Fluorescent resonant excitation energy transfer in linear polyenes.

We have studied the dynamics of excitation transfer between two conjugated polyene molecules whose intermolecular separation is comparable to the molecular dimensions. We have employed a correlated electron model that includes both the charge-charge, charge-bond, and bond-bond intermolecular electron repulsion integrals. We have shown that the excitation transfer rate varies as inverse square of donor-acceptor separation R(-2) rather than as R(-6), suggested by the Forster type of dipolar approximation.

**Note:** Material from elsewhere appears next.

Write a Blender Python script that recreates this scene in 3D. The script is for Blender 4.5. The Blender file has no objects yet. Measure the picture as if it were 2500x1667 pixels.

Our time-evolution study also shows that the orientational dependence on excitation transfer at a fixed short donor-acceptor separation cannot be explained by Forster type of dipolar approximation beyond a certain orientational angle of rotation of an acceptor polyene with respect to the donor polyene. The actual excitation transfer rate beyond a certain orientational angle is faster than the Forster type of dipolar approximation rate. We have also studied the excitation transfer process in a pair of push-pull polyenes for different push-pull strengths. We have seen that, depending on the push-pull strength, excitation transfer could occur to other dipole coupled states. Our study also allows for the excitation energy transfer to optically dark states which are excluded by Forster theory since the one-photon transition intensity to these states (from the ground state) is zero.